Segundo técnicos do Ministério da Fazenda, o aprimoramento do sistema de contabilidade não tem nenhuma relação com uma eventual mudança no sistema de metas fiscais, como sugerido pelo ministro da Fazenda, Guido Mantega, no final da semana passada. A substituição da meta de superávit primário por nominal poderia ocorrer a qualquer tempo, independentemente do que está sendo revisto agora nas contas públicas brasileiras.
Outra confusão criada diz respeito às eventuais mudanças nas estatísticas, como a exclusão da Petrobrás e de outras estatais do setor produtivo do cálculo do superávit primário. Essa hipótese não foi aberta agora, com a portaria que trata dos critérios de contabilidade ou em razão das recentes descobertas de petróleo, mas está sendo discutida pelo governo desde o ano passado, quando uma outra portaria (nº 90, de 27 de abril de 2007) foi baixada com o intuito de iniciar a adaptação das estatísticas fiscais do Brasil ao novo manual do FMI.
O novo modelo propugnado pelo Fundo (adotado pioneiramente por Nova Zelândia e Austrália) é considerado um avanço em relação ao de 1986 por aproximar as estatísticas financeiras dos governos das práticas contábeis adotadas pelo setor privado há muitos anos. Nos balanços das empresas, por exemplo, a saúde financeira não é avaliada só pelas receitas e despesas nem pelas dívidas, mas também por um conjunto de ativos (bens) acumulados.
“Um déficit que financia a construção de nossas estradas, pontes, portos e aeroportos é um investimento no futuro”, costumava dizer o economista americano Robert Eisner. Isso não significa, segundo os técnicos, que o governo vá mudar o conceito de resultado primário, mas construir um sistema de estatística que ofereça informações adicionais até sobre a qualidade do ajuste fiscal.

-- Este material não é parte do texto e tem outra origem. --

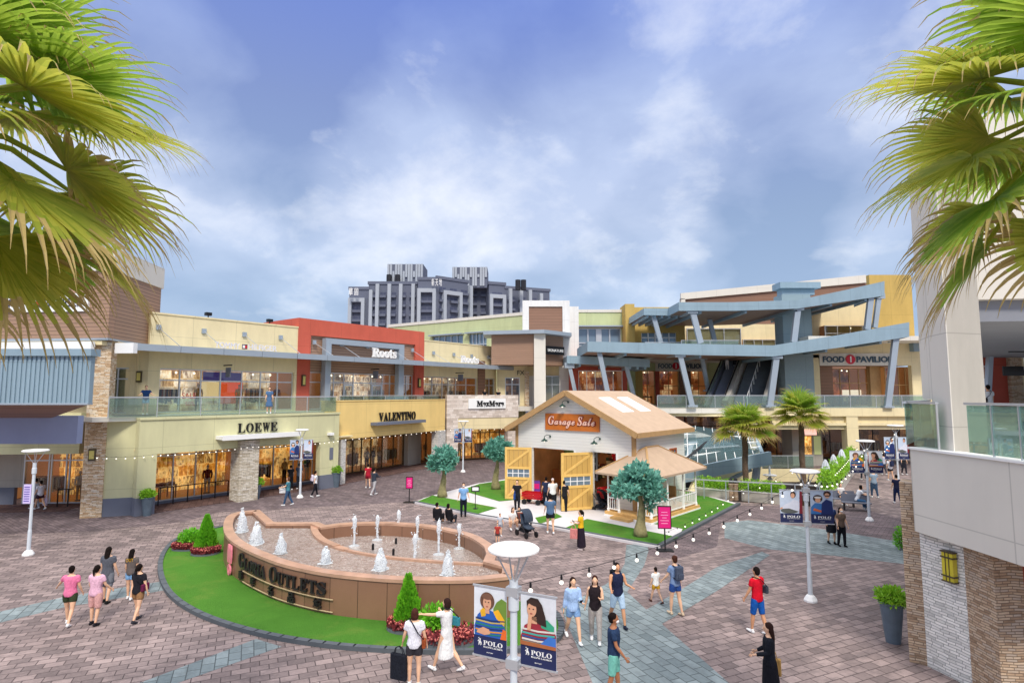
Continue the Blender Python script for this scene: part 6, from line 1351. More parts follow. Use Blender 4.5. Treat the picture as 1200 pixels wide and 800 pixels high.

Ou seja, a idéia é mostrar a evolução não apenas das contas fiscais tradicionais, mas também do balanço patrimonial completo dos governos.
TERMOS CONTÁBEIS
Caixa: critério pelo qual o governo registra a transação somente quando ela é paga.
Competência: o governo registra a transação no momento econômico em que ela é realizada.
Ativos: bens e direitos obtidos em transações passadas, que podem resultar em benefício econômico.
Passivo: dívidas e obrigações devidas em certo momento.
Superávit: quando o ativo (receita) supera o passivo (despesa).